• _TASK BRIEF_
Output all the material that follows, exactly as given.

• _RAW DATA_

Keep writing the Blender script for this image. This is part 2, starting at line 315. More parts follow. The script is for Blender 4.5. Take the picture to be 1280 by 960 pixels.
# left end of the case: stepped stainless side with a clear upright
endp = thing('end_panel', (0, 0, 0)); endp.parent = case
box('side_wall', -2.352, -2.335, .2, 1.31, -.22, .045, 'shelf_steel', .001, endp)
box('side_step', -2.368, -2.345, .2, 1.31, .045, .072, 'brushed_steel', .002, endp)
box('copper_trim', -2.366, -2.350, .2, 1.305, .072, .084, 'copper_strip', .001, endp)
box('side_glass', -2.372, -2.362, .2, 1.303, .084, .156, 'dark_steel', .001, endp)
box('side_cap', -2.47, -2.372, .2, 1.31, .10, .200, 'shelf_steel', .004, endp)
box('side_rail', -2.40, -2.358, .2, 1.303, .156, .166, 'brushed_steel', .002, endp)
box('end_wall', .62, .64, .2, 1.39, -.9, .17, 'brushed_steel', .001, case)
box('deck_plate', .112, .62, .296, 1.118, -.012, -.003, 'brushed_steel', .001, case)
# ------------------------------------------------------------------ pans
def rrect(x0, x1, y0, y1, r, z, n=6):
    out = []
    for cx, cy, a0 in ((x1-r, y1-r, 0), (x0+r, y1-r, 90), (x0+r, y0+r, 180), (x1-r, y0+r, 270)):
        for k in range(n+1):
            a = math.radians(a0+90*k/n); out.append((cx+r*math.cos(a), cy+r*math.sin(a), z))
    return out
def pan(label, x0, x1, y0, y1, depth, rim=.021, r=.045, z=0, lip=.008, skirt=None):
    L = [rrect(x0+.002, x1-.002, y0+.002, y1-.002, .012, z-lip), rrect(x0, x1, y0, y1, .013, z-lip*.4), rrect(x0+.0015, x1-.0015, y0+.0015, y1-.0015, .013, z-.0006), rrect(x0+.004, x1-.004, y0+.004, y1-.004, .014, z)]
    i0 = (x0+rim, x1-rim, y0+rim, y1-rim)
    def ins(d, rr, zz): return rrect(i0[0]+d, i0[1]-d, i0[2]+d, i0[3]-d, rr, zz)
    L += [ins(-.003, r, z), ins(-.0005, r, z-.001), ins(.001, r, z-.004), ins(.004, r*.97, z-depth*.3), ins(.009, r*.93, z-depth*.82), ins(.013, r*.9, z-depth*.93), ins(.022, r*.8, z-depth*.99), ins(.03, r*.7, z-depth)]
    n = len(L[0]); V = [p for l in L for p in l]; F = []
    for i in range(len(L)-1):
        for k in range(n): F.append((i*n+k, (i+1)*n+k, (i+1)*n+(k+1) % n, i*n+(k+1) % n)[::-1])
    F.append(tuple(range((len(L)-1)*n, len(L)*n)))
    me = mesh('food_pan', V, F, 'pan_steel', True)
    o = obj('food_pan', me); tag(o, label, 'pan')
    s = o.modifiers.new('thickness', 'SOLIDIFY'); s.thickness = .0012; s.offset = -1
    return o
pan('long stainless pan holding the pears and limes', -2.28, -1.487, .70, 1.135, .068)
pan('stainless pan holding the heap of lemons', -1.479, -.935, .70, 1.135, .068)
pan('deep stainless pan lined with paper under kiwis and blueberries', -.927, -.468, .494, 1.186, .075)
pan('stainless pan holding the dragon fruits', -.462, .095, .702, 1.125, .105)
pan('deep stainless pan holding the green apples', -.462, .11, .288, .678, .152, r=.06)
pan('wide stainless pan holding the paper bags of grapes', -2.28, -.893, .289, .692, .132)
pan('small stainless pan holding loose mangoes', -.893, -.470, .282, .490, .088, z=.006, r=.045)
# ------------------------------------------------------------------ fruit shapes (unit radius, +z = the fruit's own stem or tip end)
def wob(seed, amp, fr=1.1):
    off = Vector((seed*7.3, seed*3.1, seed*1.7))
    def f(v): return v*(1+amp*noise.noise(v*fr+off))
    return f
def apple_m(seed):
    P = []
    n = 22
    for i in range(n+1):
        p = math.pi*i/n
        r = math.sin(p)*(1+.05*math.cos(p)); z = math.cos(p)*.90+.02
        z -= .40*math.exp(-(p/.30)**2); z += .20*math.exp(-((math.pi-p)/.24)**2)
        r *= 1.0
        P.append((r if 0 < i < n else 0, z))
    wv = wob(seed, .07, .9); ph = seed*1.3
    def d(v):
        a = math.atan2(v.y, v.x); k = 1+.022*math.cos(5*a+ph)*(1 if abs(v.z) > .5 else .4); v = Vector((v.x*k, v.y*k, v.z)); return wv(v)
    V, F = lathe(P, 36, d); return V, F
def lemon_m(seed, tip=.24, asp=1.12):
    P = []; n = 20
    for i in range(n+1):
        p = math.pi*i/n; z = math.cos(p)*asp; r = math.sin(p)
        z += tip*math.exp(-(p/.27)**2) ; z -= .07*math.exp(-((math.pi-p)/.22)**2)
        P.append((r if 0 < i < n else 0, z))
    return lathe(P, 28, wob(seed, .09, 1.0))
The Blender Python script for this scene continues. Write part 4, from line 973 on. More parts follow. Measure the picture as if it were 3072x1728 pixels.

• _TASK ANSWER_
Keep writing the Blender script for this image. This is part 2, starting at line 315. More parts follow. The script is for Blender 4.5. Take the picture to be 1280 by 960 pixels.
# left end of the case: stepped stainless side with a clear upright
endp = thing('end_panel', (0, 0, 0)); endp.parent = case
box('side_wall', -2.352, -2.335, .2, 1.31, -.22, .045, 'shelf_steel', .001, endp)
box('side_step', -2.368, -2.345, .2, 1.31, .045, .072, 'brushed_steel', .002, endp)
box('copper_trim', -2.366, -2.350, .2, 1.305, .072, .084, 'copper_strip', .001, endp)
box('side_glass', -2.372, -2.362, .2, 1.303, .084, .156, 'dark_steel', .001, endp)
box('side_cap', -2.47, -2.372, .2, 1.31, .10, .200, 'shelf_steel', .004, endp)
box('side_rail', -2.40, -2.358, .2, 1.303, .156, .166, 'brushed_steel', .002, endp)
box('end_wall', .62, .64, .2, 1.39, -.9, .17, 'brushed_steel', .001, case)
box('deck_plate', .112, .62, .296, 1.118, -.012, -.003, 'brushed_steel', .001, case)
# ------------------------------------------------------------------ pans
def rrect(x0, x1, y0, y1, r, z, n=6):
    out = []
    for cx, cy, a0 in ((x1-r, y1-r, 0), (x0+r, y1-r, 90), (x0+r, y0+r, 180), (x1-r, y0+r, 270)):
        for k in range(n+1):
            a = math.radians(a0+90*k/n); out.append((cx+r*math.cos(a), cy+r*math.sin(a), z))
    return out
def pan(label, x0, x1, y0, y1, depth, rim=.021, r=.045, z=0, lip=.008, skirt=None):
    L = [rrect(x0+.002, x1-.002, y0+.002, y1-.002, .012, z-lip), rrect(x0, x1, y0, y1, .013, z-lip*.4), rrect(x0+.0015, x1-.0015, y0+.0015, y1-.0015, .013, z-.0006), rrect(x0+.004, x1-.004, y0+.004, y1-.004, .014, z)]
    i0 = (x0+rim, x1-rim, y0+rim, y1-rim)
    def ins(d, rr, zz): return rrect(i0[0]+d, i0[1]-d, i0[2]+d, i0[3]-d, rr, zz)
    L += [ins(-.003, r, z), ins(-.0005, r, z-.001), ins(.001, r, z-.004), ins(.004, r*.97, z-depth*.3), ins(.009, r*.93, z-depth*.82), ins(.013, r*.9, z-depth*.93), ins(.022, r*.8, z-depth*.99), ins(.03, r*.7, z-depth)]
    n = len(L[0]); V = [p for l in L for p in l]; F = []
    for i in range(len(L)-1):
        for k in range(n): F.append((i*n+k, (i+1)*n+k, (i+1)*n+(k+1) % n, i*n+(k+1) % n)[::-1])
    F.append(tuple(range((len(L)-1)*n, len(L)*n)))
    me = mesh('food_pan', V, F, 'pan_steel', True)
    o = obj('food_pan', me); tag(o, label, 'pan')
    s = o.modifiers.new('thickness', 'SOLIDIFY'); s.thickness = .0012; s.offset = -1
    return o
pan('long stainless pan holding the pears and limes', -2.28, -1.487, .70, 1.135, .068)
pan('stainless pan holding the heap of lemons', -1.479, -.935, .70, 1.135, .068)
pan('deep stainless pan lined with paper under kiwis and blueberries', -.927, -.468, .494, 1.186, .075)
pan('stainless pan holding the dragon fruits', -.462, .095, .702, 1.125, .105)
pan('deep stainless pan holding the green apples', -.462, .11, .288, .678, .152, r=.06)
pan('wide stainless pan holding the paper bags of grapes', -2.28, -.893, .289, .692, .132)
pan('small stainless pan holding loose mangoes', -.893, -.470, .282, .490, .088, z=.006, r=.045)
# ------------------------------------------------------------------ fruit shapes (unit radius, +z = the fruit's own stem or tip end)
def wob(seed, amp, fr=1.1):
    off = Vector((seed*7.3, seed*3.1, seed*1.7))
    def f(v): return v*(1+amp*noise.noise(v*fr+off))
    return f
def apple_m(seed):
    P = []
    n = 22
    for i in range(n+1):
        p = math.pi*i/n
        r = math.sin(p)*(1+.05*math.cos(p)); z = math.cos(p)*.90+.02
        z -= .40*math.exp(-(p/.30)**2); z += .20*math.exp(-((math.pi-p)/.24)**2)
        r *= 1.0
        P.append((r if 0 < i < n else 0, z))
    wv = wob(seed, .07, .9); ph = seed*1.3
    def d(v):
        a = math.atan2(v.y, v.x); k = 1+.022*math.cos(5*a+ph)*(1 if abs(v.z) > .5 else .4); v = Vector((v.x*k, v.y*k, v.z)); return wv(v)
    V, F = lathe(P, 36, d); return V, F
def lemon_m(seed, tip=.24, asp=1.12):
    P = []; n = 20
    for i in range(n+1):
        p = math.pi*i/n; z = math.cos(p)*asp; r = math.sin(p)
        z += tip*math.exp(-(p/.27)**2) ; z -= .07*math.exp(-((math.pi-p)/.22)**2)
        P.append((r if 0 < i < n else 0, z))
    return lathe(P, 28, wob(seed, .09, 1.0))
The Blender Python script for this scene continues. Write part 4, from line 973 on. More parts follow. Measure the picture as if it were 3072x1728 pixels.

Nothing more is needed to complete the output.